Que la palabra es el arma más poderosa del mundo, no lo vamos a negar a estas alturas de la película. Por culpa o en favor de ella, se han iniciado las más grandes guerras o se han firmado los más destacados sones de paz a lo largo de la historia de la humanidad.

La correcta utilización de la lengua logra hacer amigos y sembrar concordia, mientras que su inadecuado uso nos condena -como mínimo y en el mejor de los casos- a que nos etiqueten negativamente para siempre. Pero, por encima de la buena o mala utilización de vocablos a la que me he referido hasta ahora, existe un valor constitutivo de la palabra que está por encima de todo y que vive absolutamente vinculado a una cuestión de honorabilidad.

El verdadero honor tiene su origen en la palabra, nace con ella o ella con él, se dan la mano y son uña y carne. Vengo de un lugar en el que, desde muy niña, me enseñaron que quien decía qué iba a hacer, hacía y punto. Porque los compromisos adquiridos no tienen más alas para volar que aquellas que les otorgan las personas sin criterio ni timón; algo que jamás pude permitirme ser y que -sinceramente- tampoco he echado nunca de menos.

La rápida sociedad actual, llena de distracciones elegidas o sabiamente manipuladas, nos invita a no pensar más que en nosotros mismos, porque saltar obstáculos y trampear se ha convertido en uno de los deportes nacionales y-por supuesto- esa práctica se da de bruces con la obligación de cualquier índole.
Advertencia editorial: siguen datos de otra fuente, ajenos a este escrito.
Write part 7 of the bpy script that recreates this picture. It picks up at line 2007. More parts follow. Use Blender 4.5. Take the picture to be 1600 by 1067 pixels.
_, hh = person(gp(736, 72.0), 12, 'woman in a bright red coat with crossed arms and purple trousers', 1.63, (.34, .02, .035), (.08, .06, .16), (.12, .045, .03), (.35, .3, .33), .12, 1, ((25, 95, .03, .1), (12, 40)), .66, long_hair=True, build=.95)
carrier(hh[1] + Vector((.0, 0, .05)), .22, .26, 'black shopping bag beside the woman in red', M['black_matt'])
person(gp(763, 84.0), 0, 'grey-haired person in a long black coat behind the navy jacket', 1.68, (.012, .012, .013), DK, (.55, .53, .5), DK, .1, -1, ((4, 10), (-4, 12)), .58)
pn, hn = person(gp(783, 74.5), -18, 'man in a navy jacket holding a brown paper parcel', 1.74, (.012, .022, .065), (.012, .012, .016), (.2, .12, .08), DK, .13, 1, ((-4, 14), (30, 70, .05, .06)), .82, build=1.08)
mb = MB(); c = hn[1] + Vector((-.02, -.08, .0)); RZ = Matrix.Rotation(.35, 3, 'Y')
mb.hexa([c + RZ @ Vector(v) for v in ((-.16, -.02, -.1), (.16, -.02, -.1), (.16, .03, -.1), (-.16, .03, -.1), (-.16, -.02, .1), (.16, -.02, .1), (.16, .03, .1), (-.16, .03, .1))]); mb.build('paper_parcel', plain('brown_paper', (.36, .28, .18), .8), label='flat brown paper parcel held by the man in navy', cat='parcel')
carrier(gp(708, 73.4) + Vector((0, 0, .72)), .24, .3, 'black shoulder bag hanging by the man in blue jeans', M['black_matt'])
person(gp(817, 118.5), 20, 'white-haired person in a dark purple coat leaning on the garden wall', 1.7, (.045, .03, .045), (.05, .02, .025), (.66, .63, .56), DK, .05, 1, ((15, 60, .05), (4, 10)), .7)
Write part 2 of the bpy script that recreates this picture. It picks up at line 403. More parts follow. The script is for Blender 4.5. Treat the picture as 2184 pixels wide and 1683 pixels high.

A día de hoy, las personas honorables no son muchas, pero están por todas partes. No es una cuestión de clases sociales, ni tampoco tiene nada que ver con formaciones académicas. La palabra dada no distingue entre jefes y asalariados, ni tampoco entre pobres y ricos; porque va intrínseca a la esencia del ser humano y a la categoría moral que este tiene... Y eso es algo que se mama desde el canasto o desde la cuna con dosel.

Procuren no olvidar que todos -con mayor o menor acierto- disponemos del arma más potente del universo y que esta sale por nuestra boquita que, por supuesto, está muy ligada a nuestras inteligencias. De ahí que no todo el mundo piense con la misma cordura y claridad, ni goce de las mismas simpatías. Nada podemos hacer a ese respecto; pero lo que sí es estrictamente necesario es ser poseedores de la palabra de honor, así como ejecutarla con el mismo ahínco con el que llevaríamos a cabo el obligado cumplimiento de un documento oficial. Enseñemos a los niños, a los jóvenes, y a nosotros mismos, cuál es el mayor poder del que gozamos y, por supuesto, ejecutemos sin dilación los compromisos derivados de la palabra dada.